Law & the Courts

Guilty: The ABA Was Rightfully Sidelined from Judge Kavanaugh Debate

Its anti-faith bias and strong liberal leanings make it far from impartial.

The Senate hearing for U.S. Supreme Court nominee Judge Brett Kavanaugh will begin in earnest in early September. The cast members are memorizing their lines in preparation for the political theater designed to play for the audience on their respective sides of the aisle, in a long march toward a confirmation vote. However, one familiar cast member that’s missing this time is the floundering American Bar Association. It has no one to blame but itself.

Consider that since the Eisenhower administration, the ABA has vetted men and women for the federal bench, examining their qualifications and experience and providing its seal of approval (or sometimes disapproval). At first, this meant that a person’s experience and casework were understood to reflect his or her ability to do the job. But today the ABA assessment includes speculation about people’s points of view and previous employment.

Case in point: President Trump’s nominee to the U.S. Court of Appeals for the Eighth Circuit, Steve Grasz. His crime? Speaking critically of the legal reasoning in abortion cases such as Roe v. Wade and opposing the late-term partial-birth-abortion procedure. Tragically, rather than working on behalf of the legal profession, the ABA actually represents only those with whom it agrees on a handful of issues.

This is no surprise to lawyers. They remember an ABA unanimously approving of Judge Robert Bork in 1982, giving him the group’s highest ranking. Yet five years later, some members of the ABA’s Standing Committee on the Federal Judiciary voted to grade him as unqualified. In 2006, Judge Kavanaugh also received a downgrade after working in the Bush White House. This political shift began to show that the ABA could no longer be considered “impartial and nonpartisan.”

Pro-life lawyers remember when the organization decided to take sides on abortion in 1992, ending a policy of neutrality to embrace a pro-abortion position despite the misgivings of numerous members. The move caused many pro-life members to resign, never to return to the organization. During that time the Chicago Tribune reported, “Planned Parenthood President Faye Wattleton, who briefly addressed the House of Delegates, said her organization did not intend to ‘exploit’ the policy. But she acknowledged that the ABA`s prestige would ‘have a very positive effect on future debates.’”

“Positive” depends on your point of view.

Weighing in on the issue recently, Senate Judiciary Committee member Ben Sasse (R., Neb.) observed, “The American Bar Association is not neutral. The ABA is a liberal organization that has publicly and consistently advocated for left-of-center positions for more than two decades now. The ABA has no right to special treatment by members of this body.”

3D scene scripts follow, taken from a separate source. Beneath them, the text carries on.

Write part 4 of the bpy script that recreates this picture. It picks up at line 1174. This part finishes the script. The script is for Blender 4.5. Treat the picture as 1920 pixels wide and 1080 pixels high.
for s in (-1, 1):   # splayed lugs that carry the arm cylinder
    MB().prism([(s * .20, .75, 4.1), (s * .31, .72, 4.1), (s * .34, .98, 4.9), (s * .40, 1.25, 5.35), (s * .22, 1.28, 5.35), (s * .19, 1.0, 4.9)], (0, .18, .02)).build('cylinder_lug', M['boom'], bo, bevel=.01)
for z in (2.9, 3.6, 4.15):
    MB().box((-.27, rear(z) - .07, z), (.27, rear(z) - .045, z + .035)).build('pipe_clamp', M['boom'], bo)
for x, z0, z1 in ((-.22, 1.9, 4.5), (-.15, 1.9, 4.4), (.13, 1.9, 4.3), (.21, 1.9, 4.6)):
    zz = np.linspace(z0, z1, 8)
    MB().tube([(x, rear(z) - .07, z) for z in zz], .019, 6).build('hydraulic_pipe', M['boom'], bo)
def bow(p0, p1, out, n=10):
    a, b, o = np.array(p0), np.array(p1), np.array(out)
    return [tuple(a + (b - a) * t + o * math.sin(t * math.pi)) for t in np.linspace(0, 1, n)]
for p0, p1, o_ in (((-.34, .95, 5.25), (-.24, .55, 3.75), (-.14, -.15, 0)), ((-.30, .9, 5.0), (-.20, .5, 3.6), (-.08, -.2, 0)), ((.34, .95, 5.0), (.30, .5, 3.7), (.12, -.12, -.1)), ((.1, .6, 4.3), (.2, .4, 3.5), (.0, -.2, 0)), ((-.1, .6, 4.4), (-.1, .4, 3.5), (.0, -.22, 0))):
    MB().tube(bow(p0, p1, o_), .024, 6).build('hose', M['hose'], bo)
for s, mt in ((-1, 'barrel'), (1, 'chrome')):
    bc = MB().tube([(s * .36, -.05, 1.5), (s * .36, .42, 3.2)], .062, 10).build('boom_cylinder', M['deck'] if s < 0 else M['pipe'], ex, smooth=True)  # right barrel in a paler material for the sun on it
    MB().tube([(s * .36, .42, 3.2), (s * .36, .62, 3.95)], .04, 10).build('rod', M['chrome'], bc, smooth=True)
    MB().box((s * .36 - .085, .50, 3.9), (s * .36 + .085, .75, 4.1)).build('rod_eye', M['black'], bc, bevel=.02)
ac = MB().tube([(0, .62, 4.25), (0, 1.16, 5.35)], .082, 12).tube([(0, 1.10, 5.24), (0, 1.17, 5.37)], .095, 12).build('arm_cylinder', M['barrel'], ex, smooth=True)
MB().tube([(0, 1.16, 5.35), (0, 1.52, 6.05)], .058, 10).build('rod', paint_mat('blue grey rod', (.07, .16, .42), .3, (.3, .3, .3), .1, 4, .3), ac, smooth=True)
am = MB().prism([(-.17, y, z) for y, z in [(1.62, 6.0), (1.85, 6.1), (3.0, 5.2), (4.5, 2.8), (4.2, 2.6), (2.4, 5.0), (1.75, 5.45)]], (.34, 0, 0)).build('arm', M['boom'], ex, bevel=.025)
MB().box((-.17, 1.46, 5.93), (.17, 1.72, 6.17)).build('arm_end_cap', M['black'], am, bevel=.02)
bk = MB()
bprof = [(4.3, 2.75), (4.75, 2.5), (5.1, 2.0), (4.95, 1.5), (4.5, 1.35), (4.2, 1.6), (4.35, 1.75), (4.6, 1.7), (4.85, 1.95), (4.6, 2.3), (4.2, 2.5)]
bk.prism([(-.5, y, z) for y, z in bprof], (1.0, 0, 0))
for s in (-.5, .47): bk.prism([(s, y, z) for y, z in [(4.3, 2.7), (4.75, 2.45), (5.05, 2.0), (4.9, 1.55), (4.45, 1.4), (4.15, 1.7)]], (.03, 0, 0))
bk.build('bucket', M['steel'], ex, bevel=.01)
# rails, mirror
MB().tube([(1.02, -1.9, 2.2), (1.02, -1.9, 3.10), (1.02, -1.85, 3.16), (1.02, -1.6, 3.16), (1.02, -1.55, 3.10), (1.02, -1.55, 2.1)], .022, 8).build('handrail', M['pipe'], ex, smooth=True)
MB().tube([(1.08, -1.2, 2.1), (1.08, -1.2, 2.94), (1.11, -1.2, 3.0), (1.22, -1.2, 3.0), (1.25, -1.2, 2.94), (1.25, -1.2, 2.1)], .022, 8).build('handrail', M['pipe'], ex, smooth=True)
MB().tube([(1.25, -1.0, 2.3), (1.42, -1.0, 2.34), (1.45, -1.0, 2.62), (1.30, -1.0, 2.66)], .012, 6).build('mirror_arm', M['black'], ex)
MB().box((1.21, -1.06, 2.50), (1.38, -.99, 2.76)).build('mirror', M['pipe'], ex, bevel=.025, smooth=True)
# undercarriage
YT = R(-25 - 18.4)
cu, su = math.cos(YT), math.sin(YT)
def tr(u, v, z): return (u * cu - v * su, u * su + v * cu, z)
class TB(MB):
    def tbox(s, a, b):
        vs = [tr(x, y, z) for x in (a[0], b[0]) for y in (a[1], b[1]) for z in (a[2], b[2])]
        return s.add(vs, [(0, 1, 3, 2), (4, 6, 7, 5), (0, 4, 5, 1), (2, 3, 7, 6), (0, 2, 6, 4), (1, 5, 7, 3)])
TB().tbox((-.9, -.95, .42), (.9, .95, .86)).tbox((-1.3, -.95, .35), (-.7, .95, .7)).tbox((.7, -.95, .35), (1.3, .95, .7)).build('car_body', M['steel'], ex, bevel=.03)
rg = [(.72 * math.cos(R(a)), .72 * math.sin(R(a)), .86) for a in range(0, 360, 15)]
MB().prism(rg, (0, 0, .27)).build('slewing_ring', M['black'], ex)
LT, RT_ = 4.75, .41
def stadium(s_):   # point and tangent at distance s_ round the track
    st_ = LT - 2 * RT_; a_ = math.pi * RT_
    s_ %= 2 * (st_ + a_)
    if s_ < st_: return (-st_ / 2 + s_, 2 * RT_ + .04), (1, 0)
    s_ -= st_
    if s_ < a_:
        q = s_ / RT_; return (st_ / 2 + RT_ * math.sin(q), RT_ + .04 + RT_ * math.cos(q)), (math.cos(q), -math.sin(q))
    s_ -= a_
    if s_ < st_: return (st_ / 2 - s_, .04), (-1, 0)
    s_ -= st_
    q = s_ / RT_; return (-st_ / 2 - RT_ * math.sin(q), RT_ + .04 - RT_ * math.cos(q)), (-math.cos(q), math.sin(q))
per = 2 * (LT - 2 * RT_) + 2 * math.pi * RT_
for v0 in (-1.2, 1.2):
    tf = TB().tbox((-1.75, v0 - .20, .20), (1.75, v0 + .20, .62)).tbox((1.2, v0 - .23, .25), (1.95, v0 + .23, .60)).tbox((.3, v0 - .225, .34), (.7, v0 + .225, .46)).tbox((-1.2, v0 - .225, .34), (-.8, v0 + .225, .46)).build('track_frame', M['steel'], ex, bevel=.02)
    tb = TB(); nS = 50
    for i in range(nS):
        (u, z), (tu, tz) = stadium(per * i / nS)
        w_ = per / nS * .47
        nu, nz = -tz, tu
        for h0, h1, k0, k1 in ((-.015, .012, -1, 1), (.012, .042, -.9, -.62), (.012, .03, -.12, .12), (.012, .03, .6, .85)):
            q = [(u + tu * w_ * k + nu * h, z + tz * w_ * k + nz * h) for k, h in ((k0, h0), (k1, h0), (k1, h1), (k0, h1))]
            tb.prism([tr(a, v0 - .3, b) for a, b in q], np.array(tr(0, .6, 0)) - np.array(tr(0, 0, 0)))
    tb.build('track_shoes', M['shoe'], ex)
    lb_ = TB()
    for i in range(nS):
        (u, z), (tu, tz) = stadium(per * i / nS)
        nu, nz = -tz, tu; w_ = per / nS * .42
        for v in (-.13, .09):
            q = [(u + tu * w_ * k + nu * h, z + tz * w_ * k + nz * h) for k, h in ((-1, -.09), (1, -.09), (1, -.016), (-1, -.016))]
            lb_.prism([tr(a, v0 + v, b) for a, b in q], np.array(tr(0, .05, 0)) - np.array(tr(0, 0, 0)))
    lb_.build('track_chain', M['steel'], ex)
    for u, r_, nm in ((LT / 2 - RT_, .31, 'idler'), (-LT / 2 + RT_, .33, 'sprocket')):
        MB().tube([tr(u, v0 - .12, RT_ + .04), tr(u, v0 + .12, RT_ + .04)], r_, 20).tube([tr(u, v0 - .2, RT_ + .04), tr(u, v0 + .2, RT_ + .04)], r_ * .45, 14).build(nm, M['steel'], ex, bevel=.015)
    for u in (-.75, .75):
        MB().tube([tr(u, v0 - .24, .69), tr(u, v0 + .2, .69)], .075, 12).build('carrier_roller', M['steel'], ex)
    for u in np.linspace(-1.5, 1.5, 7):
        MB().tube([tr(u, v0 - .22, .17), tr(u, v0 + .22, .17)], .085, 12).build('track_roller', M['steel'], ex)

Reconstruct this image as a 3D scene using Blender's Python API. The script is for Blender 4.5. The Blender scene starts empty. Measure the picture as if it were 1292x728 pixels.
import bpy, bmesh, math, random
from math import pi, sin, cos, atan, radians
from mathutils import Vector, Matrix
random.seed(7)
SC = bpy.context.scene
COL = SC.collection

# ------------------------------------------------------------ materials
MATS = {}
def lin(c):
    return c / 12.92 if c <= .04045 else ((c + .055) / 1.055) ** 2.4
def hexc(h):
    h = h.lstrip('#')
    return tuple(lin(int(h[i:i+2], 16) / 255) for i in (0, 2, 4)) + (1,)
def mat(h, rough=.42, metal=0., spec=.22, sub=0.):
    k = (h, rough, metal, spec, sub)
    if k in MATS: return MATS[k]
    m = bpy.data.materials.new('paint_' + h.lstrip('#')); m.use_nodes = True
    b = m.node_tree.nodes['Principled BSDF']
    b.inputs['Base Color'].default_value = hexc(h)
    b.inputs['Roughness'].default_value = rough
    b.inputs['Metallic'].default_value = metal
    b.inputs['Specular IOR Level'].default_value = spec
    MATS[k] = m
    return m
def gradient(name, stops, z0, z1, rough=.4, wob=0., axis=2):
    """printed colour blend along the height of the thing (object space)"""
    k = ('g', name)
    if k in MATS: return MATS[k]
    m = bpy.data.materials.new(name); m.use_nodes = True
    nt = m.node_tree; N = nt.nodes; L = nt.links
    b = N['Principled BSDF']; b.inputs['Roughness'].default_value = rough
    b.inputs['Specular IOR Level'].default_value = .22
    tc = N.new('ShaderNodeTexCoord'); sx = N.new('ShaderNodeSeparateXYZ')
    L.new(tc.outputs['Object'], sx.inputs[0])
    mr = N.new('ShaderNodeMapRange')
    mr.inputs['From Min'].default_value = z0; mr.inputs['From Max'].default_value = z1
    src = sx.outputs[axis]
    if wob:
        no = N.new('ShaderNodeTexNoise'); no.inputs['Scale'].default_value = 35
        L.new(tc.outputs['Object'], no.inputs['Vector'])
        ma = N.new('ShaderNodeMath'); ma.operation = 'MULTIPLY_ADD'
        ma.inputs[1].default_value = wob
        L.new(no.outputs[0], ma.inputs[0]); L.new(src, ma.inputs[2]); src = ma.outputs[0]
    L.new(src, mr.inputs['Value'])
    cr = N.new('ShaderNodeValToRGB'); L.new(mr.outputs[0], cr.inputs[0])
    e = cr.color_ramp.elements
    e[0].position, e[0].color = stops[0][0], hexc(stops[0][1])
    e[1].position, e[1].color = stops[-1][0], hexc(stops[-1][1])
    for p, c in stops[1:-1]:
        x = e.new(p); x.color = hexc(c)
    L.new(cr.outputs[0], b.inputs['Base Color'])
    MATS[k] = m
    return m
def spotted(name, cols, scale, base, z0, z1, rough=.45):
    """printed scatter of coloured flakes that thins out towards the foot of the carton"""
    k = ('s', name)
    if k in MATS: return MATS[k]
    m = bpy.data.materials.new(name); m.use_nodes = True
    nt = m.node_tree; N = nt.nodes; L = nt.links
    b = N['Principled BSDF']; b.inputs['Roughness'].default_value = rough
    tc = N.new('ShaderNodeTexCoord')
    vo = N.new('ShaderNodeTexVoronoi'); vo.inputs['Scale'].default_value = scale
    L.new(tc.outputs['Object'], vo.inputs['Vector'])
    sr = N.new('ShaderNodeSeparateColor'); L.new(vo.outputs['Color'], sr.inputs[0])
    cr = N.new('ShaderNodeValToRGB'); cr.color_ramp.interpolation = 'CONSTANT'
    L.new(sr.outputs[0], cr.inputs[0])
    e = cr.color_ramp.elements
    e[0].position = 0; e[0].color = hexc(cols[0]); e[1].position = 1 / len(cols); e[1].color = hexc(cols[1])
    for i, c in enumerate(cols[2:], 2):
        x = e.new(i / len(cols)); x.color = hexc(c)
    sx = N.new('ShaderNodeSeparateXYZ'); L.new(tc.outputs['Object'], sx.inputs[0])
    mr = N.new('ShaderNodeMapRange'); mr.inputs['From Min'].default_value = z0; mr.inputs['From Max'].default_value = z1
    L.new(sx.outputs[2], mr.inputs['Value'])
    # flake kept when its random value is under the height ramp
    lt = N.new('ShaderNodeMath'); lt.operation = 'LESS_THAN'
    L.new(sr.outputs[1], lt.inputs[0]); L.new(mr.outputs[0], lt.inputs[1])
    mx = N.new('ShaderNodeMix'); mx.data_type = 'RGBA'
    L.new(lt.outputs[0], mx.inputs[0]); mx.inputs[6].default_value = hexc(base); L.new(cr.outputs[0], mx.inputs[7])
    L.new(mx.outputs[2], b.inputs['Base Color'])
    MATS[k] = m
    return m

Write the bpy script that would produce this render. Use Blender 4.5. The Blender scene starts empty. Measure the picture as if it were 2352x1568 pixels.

The push for ideological purity — or hegemony — is a longtime tool of those who desire to control others’ beliefs. This is illustrated in the work of Antonio Gramsci, the 19th-century leader of the Italian Communist party. He described what many see happening in America, as summarized at the University of Michigan’s Nutshell Biographies #2: “When one ideology, or world view, dominates, it suppresses or stamps out, often cruelly, any other ways of explaining reality.” Powerful organizations can shape a culture by controlling what people see and know and by controlling who has ruling authority.

While the Constitution says that there may be no religious test for office, we see in recent Senate hearings for judicial nominees that the questions are too often about religion and whether those who hold to timeless values will be allowed access to public life. Given this anti-faith bias, lawyers who have a faith tradition, whether Christian, Jewish, Muslim, or another faith, are clearly being warned that to advance to the bench they must keep their faith in the closet . . . if they keep it at all.

No one seems to expect liberal judicial nominees to come to the bench without life experience or opinions. Justice Ruth Bader Ginsburg worked for the ACLU. Justice Sonia Sotomayor was an advocate for immigrants. Justice Thurgood Marshall was an NAACP champion. We ask our judges — liberal or conservative — to set aside their personal opinions to consider each case based on the law. In a pluralistic society, many views are accommodated, since we are stronger together than we are separately.

But given the bias against faith and pro-life concerns, it’s clear that the ABA stamps all résumés of attorneys found “guilty” of faith as unqualified. No longer should the ABA’s analysis be consulted when considering people for the bench. It has a right to its point of view, but not the right to prevent others from participating in our democracy. Unfortunately, this bias will be on full display over the next month as the ABA and its political friends in Congress take weeks to criticize Judge Kavanaugh, play to their base, and raise money for 2018 and 2020.